Le Luxembourg demeure une destination de choix pour les multinationales qui veulent échapper aux impôts, selon le « Rapport mondial sur l’évasion fiscale 2024 ».
Avec 49 milliards de dollars transférés en 2020 vers des filiales au Luxembourg, le grand-duché occupe la cinquième position dans la liste des paradis fiscaux préférés des multinationales. Cela représente un peu moins de 5 % des quelque 1.000 milliards de dollars de profits délocalisés chaque année par de grands groupes vers des juridictions à fiscalité avantageuse, selon les données compilées dans un rapport de l’Observatoire européen de la fiscalité, publié le 22 octobre. Le transfert de bénéfices vers les paradis fiscaux y est défini comme « le processus par lequel les entreprises multinationales enregistrent des bénéfices dans des pays à fiscalité relativement faible, au-delà de ce qui relève de leur activité réelle dans ces pays ».
Quelque « 35 % de l’ensemble des bénéfices enregistrés par les entreprises multinationales en dehors de leur pays d’origine » sont transférés vers des paradis fiscaux, indique le « Rapport mondial sur l’évasion fiscale 2024 ». Présenté comme une collaboration sans précédent sur le sujet, ce rapport synthétise le travail de plus de 100 chercheurs et chercheuses et a été notamment coordonné par l’économiste français Gabriel Zucman, directeur de l’Observatoire européen de la fiscalité. Il explore les principales failles permettant aux multinationales et aux grandes fortunes de contourner les impôts. Il propose aussi des solutions, comme une imposition accrue des 3.000 milliardaires recensé-es dans le monde et dont « les taux d’imposition effectifs vont de 0 à 0,5 % de leur patrimoine ».
Le transfert des bénéfices est l’une des stratégies employées par les grands groupes pour réduire leur facture fiscale sur les profits effectués à l’étranger. Il s’agit des « bénéfices réalisés par Apple en dehors des États-Unis, par BMW en dehors de l’Allemagne, par Toyota en dehors du Japon », illustre le rapport. Les techniques mises en œuvre sont notamment basées sur des échanges intragroupe dans lesquels une filiale établie dans un pays à fiscalité normale achète des services ou contracte des emprunts à des prix artificiellement élevés auprès de filiales domiciliées dans des paradis fiscaux.
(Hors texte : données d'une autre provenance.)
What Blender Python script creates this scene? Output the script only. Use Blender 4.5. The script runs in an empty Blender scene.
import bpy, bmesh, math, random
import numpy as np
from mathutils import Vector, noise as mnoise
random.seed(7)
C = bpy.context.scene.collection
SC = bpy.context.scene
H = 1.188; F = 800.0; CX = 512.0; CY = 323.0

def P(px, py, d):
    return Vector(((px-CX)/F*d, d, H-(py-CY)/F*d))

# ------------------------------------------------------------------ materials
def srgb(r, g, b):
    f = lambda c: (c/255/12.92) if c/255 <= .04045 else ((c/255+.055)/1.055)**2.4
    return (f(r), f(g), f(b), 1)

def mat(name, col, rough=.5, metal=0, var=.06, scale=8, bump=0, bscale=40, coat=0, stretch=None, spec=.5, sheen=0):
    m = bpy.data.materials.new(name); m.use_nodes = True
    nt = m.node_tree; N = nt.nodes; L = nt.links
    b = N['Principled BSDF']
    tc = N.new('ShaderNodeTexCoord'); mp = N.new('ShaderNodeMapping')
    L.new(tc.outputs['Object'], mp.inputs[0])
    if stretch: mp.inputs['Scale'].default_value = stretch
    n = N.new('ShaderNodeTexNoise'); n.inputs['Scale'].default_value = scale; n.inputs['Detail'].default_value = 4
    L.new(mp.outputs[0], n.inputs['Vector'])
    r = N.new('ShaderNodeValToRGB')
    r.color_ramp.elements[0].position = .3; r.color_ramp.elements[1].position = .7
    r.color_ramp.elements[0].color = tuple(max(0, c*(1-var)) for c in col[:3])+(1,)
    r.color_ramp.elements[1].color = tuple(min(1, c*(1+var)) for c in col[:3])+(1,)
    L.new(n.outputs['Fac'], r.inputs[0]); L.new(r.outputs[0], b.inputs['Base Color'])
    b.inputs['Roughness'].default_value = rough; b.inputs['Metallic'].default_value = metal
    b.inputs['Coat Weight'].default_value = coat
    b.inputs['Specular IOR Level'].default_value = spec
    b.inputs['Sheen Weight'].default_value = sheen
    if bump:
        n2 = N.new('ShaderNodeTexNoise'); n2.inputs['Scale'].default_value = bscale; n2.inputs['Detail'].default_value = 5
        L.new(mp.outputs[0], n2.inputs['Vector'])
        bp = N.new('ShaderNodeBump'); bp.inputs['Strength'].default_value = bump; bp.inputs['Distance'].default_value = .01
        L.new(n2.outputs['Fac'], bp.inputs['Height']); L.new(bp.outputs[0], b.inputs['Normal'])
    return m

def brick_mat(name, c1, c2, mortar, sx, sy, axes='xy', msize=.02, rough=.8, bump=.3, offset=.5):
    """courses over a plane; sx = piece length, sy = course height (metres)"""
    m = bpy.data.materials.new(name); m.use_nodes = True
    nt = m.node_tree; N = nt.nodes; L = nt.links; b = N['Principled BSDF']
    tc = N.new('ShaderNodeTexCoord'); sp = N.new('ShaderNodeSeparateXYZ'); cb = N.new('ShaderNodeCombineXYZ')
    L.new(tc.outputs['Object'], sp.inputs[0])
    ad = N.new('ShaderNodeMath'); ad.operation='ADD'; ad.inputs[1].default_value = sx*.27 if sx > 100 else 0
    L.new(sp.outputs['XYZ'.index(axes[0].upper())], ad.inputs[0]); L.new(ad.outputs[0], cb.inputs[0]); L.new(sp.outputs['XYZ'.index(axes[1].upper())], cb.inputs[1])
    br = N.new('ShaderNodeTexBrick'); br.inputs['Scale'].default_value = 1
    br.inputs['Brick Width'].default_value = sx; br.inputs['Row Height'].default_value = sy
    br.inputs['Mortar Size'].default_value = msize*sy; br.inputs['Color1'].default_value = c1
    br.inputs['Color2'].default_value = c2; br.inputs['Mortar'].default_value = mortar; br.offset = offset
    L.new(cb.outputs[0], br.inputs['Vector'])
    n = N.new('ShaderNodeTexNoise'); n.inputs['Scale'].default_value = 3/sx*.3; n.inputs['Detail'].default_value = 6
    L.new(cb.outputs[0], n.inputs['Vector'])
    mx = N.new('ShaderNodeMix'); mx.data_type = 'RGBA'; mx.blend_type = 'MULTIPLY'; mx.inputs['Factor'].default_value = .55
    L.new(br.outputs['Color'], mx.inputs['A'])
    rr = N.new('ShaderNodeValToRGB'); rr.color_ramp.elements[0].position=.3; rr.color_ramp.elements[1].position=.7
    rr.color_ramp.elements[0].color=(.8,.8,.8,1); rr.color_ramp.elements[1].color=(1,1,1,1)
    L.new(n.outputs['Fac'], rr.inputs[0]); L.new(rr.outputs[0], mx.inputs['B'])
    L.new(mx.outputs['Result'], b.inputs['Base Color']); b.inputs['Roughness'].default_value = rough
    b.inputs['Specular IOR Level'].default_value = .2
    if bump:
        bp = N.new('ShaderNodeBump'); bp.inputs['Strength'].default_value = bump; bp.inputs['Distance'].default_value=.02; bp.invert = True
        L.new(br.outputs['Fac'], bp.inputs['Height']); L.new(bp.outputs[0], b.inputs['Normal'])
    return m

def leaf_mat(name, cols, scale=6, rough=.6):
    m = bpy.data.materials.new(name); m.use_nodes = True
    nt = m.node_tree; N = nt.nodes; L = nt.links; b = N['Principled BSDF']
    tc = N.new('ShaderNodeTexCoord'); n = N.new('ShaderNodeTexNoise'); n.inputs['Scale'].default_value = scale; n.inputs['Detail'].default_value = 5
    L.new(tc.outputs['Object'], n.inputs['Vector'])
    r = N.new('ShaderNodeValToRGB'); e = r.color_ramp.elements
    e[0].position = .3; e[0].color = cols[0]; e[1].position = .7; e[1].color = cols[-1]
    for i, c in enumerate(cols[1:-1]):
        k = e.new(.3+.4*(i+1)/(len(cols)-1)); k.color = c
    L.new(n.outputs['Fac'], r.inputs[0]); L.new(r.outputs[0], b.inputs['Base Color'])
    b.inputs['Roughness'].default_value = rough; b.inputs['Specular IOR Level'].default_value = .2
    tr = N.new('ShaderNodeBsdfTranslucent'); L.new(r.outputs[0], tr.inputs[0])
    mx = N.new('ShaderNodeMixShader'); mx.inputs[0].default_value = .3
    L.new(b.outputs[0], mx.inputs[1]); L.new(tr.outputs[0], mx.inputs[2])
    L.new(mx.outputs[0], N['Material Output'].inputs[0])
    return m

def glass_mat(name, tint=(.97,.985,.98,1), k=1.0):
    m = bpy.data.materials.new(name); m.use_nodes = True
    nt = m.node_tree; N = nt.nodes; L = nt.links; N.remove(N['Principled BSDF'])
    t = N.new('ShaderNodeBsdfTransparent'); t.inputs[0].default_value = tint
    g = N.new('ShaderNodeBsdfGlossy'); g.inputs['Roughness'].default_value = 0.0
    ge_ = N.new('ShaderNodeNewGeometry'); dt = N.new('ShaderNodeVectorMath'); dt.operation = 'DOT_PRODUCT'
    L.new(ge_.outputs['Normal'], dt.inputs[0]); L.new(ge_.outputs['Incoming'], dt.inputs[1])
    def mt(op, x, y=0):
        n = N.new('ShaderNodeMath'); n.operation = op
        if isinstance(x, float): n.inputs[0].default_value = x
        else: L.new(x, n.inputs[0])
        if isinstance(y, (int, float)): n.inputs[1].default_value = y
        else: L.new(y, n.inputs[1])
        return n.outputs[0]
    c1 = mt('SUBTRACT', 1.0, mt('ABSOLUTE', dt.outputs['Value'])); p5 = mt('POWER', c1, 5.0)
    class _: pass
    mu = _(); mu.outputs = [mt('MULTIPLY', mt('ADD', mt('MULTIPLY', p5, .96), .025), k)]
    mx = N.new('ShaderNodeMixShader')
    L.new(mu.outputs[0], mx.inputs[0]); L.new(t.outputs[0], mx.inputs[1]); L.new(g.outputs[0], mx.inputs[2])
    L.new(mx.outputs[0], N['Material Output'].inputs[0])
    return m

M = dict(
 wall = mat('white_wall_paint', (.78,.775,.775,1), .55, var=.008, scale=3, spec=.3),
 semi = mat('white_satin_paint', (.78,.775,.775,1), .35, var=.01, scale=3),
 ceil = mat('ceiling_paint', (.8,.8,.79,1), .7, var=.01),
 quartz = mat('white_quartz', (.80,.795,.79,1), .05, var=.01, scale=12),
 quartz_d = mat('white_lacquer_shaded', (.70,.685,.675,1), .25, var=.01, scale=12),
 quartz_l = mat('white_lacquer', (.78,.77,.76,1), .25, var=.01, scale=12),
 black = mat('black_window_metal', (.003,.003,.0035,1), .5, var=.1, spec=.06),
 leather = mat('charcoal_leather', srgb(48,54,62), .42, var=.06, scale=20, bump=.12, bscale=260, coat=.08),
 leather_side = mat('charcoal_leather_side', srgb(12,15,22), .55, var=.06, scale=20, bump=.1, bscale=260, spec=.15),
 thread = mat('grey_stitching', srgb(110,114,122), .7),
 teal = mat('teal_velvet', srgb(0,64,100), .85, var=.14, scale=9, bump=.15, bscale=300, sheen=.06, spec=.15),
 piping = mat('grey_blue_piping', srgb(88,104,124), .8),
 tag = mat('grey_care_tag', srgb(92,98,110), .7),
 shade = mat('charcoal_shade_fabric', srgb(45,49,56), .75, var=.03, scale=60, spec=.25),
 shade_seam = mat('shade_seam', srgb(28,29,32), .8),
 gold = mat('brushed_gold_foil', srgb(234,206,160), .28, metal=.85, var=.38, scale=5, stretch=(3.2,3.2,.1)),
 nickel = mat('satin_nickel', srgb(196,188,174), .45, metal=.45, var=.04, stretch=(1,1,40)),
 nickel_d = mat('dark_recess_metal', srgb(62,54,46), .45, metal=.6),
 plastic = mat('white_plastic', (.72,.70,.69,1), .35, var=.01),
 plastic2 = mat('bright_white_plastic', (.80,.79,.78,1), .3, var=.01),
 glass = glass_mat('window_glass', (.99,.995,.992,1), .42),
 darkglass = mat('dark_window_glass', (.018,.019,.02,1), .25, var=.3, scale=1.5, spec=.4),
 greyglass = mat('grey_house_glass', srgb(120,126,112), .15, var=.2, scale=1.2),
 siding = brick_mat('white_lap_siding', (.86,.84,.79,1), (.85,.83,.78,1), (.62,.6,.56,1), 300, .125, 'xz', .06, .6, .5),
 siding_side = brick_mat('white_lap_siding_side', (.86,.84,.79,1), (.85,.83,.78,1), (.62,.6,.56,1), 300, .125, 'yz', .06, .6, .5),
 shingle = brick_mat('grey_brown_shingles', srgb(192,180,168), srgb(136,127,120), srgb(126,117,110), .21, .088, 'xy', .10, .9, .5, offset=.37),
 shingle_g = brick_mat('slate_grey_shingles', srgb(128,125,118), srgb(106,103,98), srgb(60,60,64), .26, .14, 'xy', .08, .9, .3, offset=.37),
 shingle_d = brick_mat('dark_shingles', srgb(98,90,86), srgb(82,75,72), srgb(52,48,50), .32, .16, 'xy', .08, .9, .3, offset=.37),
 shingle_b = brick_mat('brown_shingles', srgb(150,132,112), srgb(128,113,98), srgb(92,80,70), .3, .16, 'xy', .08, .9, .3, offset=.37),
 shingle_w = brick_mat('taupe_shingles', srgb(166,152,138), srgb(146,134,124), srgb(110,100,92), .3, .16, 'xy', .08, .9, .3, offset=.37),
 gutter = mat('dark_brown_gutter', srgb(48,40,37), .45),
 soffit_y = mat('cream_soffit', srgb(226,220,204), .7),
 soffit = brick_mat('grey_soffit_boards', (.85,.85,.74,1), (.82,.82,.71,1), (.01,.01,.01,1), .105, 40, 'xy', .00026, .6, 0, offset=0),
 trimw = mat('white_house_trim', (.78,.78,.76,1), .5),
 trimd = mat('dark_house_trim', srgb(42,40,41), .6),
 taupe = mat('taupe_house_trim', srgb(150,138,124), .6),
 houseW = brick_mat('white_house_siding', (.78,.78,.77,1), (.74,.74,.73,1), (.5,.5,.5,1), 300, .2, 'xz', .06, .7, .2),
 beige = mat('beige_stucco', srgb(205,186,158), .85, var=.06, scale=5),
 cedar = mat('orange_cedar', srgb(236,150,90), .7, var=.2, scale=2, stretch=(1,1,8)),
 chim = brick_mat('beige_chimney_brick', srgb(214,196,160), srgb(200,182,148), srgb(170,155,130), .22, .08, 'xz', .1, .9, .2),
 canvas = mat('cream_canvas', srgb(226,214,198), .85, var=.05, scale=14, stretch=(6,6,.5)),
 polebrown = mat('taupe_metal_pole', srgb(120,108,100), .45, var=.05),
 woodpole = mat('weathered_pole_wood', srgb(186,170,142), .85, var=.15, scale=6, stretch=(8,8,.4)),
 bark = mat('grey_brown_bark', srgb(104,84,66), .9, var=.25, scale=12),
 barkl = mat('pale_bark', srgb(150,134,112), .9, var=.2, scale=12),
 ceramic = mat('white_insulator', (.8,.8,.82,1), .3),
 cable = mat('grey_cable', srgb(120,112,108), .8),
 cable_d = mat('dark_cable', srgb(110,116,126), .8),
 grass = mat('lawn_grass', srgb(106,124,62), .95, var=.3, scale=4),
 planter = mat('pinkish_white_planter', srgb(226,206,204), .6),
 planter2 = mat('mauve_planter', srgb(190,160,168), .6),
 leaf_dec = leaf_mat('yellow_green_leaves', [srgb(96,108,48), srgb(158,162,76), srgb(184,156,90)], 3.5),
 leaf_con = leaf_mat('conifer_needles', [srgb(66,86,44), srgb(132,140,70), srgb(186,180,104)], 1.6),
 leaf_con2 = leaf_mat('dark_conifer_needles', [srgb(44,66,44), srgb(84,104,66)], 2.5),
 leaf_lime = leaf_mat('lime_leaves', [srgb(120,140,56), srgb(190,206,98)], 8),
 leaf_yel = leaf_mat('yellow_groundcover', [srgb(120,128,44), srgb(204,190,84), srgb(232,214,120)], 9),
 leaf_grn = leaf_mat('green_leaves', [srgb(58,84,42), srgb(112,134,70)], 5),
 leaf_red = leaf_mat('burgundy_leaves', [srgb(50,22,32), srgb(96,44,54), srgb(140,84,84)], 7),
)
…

Un autre stratagème est de localiser dans les paradis fiscaux brevets, marques ou logos, dont l’usage est ensuite surfacturé aux filiales domiciliées dans d’autres juridictions.
Des Européens pillent les… Européens
Depuis 1975, le transfert des bénéfices « a explosé et reste à un niveau élevé », déplorent les auteurs de l’étude. Les multiples scandales de ces dernières années qui, à l’image des LuxLeaks, ont révélé les cadeaux fiscaux dont bénéficient les multinationales n’ont rien changé à l’affaire : « En 2015, l’OCDE a lancé le projet de l’érosion de la base et du transfert de bénéfices (BEPS), et en 2017, les États-Unis ont introduit des mesures pour réduire le transfert de bénéfices par les entreprises multinationales américaines. Pourtant, (…) l’étendue du transfert mondial de bénéfices semble n’avoir que peu changé. »
À ce jeu, les multinationales américaines sont les plus voraces, puisque « responsables d’environ 40 % du transfert de bénéfices à l’échelle mondiale ». La première à y perdre est l’Union européenne, avance le rapport, sans davantage de précisions. Il liste treize pays parmi les principaux bénéficiaires des transferts. Cinq sont situés en Europe, dont trois occupent les premières marches du podium. Les Pays-Bas confirment leur pole position de paradis fiscal préféré des multinationales (180 milliards de dollars transférés en 2020). Ils sont suivis par l’Irlande, avec 145 milliards. En troisième position vient la Suisse (83 milliards) et en quatrième, une destination plus exotique, les îles Vierges britanniques (83 milliards). Le Luxembourg est donc cinquième et, à noter, la Belgique pointe à la dixième place du classement. Les autres paradis fiscaux pour multinationales sont situés dans les zones Amérique (Porto Rico, Panama, îles Caïmans, Bermudes) et Asie (Singapour, Hong Kong, Macao).
Ce n’est pas le moindre paradoxe de voir que ce sont des membres de l’Union européenne qui, avant tout, pillent les recettes fiscales de leurs partenaires européens, alors que les budgets nationaux et communautaires sont mis sous pression par l’enchaînement des crises. Aucune fatalité à cela, l’Observatoire européen de la fiscalité rappelant que « l’évasion fiscale n’est pas une loi de la nature, mais un choix politique ».